Operating Activities. Cash
from operating activities was $106.3 million for the nine months ended September
30, 2009 ($101.8 million for the nine months ended September 30, 2008). Cash
from operating activities was higher in 2009 primarily due to higher
depreciation and deferred tax expense, offset by lower net income and higher
working capital requirements in 2009.
Investing Activities. Cash
used for investing activities was $206.5 million for the nine months ended
September 30, 2009 ($180.3 million for the nine months ended September 30,
2008). Cash used for investing activities was lower in 2008 due to the proceeds
from the sale of a retail shopping center in Winter Haven, Florida and
available-for-sale securities.
Financing Activities. Cash
from financing activities was $52.5 million for the nine months ended September
30, 2009 ($133.3 million for the nine months ended September 30, 2008). Cash
from financing activities was lower in 2009 than 2008 due to less debt issuance
which was partially offset by the issuance of 2.3 million shares of common stock
with net proceeds of $53.7 million.
Working Capital. Additional
working capital, if and when needed, generally is provided by consolidated bank
lines of credit or the sale of securities or commercial paper. We have
consolidated bank lines of credit aggregating $160.0 million, the majority of
which expire in January 2012. In addition, we have 0.5 million original issue
shares of our common stock available for issuance through Invest Direct, our direct
stock purchase and dividend reinvestment plan, and 3.5 million original issue
shares of common stock available for issuance through a Distribution Agreement
with KCCI, Inc. The amount and timing of future sales of our securities will
depend upon market conditions and our specific needs.
Auction Rate Securities.
Included in Available-for-Sale Securities, as of September 30, 2009, are $14.3
million ($15.2 million at December 31, 2008) of three auction rate municipal
bonds with stated maturity dates ranging between 14 and 27 years. One of these
ARS bonds was called during the third quarter at par value of $7.0 million and
payment was received on October 6, 2009. These ARS consist of guaranteed student
loans insured or reinsured by the federal government. These ARS were
historically auctioned every 35 days to set new rates and provided a liquidating
event in which investors could either buy or sell securities. Beginning in 2008,
the auctions have been unable to sustain themselves due to the overall lack of
market liquidity and we have been unable to liquidate all of our ARS. As a
result, we have classified the ARS as long-term investments and have the ability
to hold these securities to maturity, until called by the issuer, or until
liquidity returns to this market. In the meantime, these securities will pay a
default rate which is above market interest rates.
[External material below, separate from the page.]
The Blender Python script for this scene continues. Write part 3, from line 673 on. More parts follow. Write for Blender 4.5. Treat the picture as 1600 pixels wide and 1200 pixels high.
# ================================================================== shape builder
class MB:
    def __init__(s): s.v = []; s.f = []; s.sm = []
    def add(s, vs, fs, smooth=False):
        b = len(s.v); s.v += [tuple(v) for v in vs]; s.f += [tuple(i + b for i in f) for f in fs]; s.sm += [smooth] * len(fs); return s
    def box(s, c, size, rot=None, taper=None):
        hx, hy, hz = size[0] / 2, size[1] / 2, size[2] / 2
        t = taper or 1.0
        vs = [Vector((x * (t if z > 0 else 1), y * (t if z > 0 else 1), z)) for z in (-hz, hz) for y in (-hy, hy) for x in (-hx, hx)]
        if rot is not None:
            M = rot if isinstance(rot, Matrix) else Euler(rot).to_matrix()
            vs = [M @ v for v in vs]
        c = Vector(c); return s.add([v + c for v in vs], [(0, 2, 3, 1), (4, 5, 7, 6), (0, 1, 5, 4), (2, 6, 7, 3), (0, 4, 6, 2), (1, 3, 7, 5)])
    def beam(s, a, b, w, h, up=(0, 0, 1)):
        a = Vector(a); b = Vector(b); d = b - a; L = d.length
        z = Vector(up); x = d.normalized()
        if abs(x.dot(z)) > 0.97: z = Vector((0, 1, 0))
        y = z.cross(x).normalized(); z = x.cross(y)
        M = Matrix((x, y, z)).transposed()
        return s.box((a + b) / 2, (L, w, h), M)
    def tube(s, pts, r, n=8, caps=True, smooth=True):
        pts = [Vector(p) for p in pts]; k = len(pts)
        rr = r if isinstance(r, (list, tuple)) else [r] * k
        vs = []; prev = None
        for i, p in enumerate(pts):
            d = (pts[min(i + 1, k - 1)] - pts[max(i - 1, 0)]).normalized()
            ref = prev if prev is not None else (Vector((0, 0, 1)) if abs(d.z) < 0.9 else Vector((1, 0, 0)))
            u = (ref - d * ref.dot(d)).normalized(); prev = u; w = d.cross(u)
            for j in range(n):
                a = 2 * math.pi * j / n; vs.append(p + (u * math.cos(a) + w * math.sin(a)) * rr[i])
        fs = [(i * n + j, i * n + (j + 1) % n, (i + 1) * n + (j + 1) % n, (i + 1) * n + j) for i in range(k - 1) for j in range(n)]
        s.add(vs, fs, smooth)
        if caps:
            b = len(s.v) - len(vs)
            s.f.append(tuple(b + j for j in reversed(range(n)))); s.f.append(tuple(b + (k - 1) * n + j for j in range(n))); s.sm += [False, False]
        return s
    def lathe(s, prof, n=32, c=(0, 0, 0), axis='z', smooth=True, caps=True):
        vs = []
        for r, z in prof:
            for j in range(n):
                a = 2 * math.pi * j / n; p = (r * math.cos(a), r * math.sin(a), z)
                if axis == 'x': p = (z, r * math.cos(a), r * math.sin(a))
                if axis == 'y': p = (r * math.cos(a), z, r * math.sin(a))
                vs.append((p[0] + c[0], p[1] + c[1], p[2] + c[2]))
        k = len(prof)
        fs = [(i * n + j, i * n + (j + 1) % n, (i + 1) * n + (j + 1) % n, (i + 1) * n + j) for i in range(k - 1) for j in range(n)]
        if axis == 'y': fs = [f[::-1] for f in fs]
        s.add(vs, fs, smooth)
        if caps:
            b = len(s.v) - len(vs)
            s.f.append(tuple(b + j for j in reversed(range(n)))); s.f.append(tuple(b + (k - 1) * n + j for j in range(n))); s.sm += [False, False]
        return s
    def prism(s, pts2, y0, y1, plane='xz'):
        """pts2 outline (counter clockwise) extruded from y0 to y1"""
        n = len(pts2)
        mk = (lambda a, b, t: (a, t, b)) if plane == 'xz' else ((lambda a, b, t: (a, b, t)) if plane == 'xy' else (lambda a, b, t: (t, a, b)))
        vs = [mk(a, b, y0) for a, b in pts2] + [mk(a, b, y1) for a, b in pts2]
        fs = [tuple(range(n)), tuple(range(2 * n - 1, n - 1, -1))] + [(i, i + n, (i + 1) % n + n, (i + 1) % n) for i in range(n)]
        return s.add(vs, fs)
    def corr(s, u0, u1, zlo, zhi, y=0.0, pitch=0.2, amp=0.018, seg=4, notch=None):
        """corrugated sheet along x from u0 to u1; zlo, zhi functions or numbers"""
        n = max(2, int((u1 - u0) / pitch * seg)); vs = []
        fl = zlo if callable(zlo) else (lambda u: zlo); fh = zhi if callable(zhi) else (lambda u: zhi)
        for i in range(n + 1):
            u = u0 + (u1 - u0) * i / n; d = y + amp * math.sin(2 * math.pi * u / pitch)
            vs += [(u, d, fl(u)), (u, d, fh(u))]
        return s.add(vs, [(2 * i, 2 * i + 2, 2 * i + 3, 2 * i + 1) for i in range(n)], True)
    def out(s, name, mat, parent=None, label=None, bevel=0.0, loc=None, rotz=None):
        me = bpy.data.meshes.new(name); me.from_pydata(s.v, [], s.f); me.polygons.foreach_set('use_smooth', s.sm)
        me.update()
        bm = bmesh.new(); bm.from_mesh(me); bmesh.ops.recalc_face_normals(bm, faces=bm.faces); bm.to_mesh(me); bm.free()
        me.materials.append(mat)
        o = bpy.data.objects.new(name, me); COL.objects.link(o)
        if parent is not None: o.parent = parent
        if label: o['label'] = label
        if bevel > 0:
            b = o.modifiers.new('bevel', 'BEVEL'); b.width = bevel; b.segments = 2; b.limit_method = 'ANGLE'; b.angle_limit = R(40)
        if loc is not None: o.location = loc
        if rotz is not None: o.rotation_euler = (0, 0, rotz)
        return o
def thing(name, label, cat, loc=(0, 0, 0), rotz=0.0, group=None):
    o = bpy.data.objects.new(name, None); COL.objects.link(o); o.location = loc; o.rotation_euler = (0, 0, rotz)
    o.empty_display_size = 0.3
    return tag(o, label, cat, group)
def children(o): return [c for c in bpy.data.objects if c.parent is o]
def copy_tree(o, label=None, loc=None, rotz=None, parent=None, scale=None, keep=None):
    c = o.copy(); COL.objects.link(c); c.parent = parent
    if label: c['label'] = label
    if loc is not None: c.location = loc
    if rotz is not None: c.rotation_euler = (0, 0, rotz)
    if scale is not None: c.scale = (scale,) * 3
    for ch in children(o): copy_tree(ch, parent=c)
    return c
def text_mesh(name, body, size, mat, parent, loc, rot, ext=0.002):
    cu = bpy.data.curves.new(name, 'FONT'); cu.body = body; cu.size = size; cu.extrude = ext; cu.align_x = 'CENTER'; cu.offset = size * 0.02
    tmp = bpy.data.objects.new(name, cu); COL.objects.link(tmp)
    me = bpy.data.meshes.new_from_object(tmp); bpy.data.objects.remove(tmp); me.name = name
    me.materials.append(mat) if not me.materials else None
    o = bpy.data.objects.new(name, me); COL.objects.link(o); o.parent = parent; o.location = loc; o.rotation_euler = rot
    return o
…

Securities. In January 2009,
we issued $42.0 million in principal amount of unregistered First Mortgage Bonds
(Bonds) in the private placement market. The Bonds mature January 15, 2019, and
carry a coupon rate of 8.17 percent. We have the option to prepay all or a
portion of the Bonds at our discretion, subject to a make-whole provision. The
Bonds are subject to additional terms and conditions which are customary for
this type of transaction. We are using the proceeds from the sale of the Bonds
to fund utility capital expenditures and for general corporate purposes. The
Bonds were sold in reliance on exemption from registration under Section 4(2) of
the Securities Act of 1933, as amended, to institutional accredited
investors.
In
February 2008, we entered into a Distribution Agreement with KCCI, Inc., with
respect to the issuance and sale of up to 2.5 million shares of our common
stock. In February 2009, we amended and restated the Distribution Agreement with
KCCI, Inc., such that it now provides for the issuance and sale of up to 5.0
million shares of our common stock, without par value. The shares may be offered
for sale, from time to time, in accordance with the terms of the agreement
pursuant to Registration Statement No. 333-147965. For the nine months ended
September 30, 2009, 1.5 million shares of common stock were issued under this
agreement resulting in net proceeds of $44.2 million.
In March
2009, we contributed 463,000 shares of ALLETE common stock, with an aggregate
value of $12.0 million, to our pension plan. On May 19, 2009, we registered the
463,000 shares of ALLETE common stock with the SEC pursuant to Registration
Statement No. 333-147965.
ALLETE
Third Quarter 2009 Form 10-Q
38
LIQUIDITY
AND CAPITAL RESOURCES (Continued)
Year to
date we have issued 0.3 million shares of common stock through Invest Direct,
Employee Stock Purchase Plan and Retirement Savings and Stock Ownership Plan
resulting in net proceeds of $9.5 million. These shares of common stock were
registered under the following Registration Statement Nos. 333-150681,
333-105225, and 333-124455, respectively.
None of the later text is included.